### [SUPPLIED MATERIAL]
◇ ◇ ◇ ◇ ◇
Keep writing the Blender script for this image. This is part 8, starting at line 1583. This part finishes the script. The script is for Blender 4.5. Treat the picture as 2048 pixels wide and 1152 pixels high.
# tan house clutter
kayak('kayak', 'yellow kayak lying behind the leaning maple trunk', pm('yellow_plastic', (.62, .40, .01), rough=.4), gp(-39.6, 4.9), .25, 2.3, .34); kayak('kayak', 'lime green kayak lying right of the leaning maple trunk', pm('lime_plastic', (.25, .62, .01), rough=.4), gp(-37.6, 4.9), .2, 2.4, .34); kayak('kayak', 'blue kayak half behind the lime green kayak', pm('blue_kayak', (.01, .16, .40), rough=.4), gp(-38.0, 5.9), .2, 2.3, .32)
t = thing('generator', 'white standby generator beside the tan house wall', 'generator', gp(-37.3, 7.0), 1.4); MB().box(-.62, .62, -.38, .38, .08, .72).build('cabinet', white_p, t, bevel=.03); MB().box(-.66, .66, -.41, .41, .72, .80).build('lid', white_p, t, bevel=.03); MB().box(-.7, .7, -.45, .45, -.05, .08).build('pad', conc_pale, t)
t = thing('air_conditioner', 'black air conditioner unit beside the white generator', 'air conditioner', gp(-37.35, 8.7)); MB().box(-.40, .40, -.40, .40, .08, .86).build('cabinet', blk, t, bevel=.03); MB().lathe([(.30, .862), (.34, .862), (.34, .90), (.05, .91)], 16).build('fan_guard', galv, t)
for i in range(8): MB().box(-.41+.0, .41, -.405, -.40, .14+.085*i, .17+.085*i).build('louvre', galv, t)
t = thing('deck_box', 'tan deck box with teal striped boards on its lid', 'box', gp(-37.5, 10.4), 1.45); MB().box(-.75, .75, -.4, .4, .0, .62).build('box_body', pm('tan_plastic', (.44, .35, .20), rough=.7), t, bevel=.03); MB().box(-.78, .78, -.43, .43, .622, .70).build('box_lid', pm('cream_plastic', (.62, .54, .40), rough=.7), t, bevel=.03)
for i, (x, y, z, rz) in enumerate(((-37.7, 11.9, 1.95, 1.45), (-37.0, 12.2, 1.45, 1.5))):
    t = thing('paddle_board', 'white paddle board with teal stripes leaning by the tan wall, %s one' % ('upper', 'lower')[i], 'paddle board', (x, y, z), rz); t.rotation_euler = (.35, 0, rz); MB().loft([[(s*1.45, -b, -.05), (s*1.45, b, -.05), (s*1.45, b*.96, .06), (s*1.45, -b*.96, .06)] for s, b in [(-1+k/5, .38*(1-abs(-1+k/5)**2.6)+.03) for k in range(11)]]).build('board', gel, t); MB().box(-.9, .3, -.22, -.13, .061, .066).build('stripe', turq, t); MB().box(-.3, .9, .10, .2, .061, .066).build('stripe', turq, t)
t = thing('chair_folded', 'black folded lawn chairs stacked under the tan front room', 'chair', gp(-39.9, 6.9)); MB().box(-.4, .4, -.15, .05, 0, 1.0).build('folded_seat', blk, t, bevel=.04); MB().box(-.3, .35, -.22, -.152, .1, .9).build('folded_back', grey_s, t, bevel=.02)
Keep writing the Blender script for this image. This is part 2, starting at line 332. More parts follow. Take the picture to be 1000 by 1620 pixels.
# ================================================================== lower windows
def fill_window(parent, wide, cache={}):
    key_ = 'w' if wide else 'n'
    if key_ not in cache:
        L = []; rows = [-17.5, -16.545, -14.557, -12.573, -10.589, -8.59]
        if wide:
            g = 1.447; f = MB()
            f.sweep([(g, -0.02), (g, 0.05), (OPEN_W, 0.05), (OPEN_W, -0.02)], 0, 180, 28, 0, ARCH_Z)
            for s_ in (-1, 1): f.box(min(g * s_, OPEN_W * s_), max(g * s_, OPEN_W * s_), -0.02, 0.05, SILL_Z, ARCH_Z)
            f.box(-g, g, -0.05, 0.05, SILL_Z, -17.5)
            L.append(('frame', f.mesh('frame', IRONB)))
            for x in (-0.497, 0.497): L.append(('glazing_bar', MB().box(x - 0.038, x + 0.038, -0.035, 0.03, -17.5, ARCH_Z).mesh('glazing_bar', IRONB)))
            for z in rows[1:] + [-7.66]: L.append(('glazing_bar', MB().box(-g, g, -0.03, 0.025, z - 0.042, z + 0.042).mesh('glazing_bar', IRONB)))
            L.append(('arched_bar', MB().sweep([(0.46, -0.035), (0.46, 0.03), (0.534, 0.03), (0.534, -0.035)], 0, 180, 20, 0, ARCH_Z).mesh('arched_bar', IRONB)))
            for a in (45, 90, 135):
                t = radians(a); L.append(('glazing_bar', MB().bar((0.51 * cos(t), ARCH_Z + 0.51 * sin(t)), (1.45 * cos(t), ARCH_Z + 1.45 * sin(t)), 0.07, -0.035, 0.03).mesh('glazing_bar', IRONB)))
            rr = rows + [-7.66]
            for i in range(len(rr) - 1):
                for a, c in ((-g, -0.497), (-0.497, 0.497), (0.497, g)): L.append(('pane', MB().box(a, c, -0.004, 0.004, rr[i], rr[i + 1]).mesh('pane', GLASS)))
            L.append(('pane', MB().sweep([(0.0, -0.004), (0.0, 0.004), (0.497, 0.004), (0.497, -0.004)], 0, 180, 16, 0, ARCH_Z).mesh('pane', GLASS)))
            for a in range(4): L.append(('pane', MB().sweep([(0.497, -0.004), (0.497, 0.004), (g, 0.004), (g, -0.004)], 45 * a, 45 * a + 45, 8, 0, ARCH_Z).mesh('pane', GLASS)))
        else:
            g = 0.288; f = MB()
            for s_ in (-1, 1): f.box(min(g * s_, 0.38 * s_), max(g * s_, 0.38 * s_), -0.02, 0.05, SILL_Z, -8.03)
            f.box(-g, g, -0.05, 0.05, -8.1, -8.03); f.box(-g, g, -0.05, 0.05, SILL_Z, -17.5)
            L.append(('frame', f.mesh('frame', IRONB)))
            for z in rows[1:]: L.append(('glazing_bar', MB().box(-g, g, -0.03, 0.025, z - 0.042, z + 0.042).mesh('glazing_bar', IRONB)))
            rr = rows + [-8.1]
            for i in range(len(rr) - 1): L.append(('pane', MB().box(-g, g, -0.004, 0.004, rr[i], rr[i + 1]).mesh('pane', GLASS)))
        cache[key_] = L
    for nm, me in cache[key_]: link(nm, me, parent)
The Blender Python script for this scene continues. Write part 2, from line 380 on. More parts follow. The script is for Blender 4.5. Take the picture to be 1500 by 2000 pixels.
◇ ◇ ◇ ◇ ◇
### [TASK PROMPT]
Find each line holding the string "Keep" and copy it out.

### [SOLUTION TO THIS PROBLEM]
Keep writing the Blender script for this image. This is part 8, starting at line 1583. This part finishes the script. The script is for Blender 4.5. Treat the picture as 2048 pixels wide and 1152 pixels high.
Keep writing the Blender script for this image. This is part 2, starting at line 332. More parts follow. Take the picture to be 1000 by 1620 pixels.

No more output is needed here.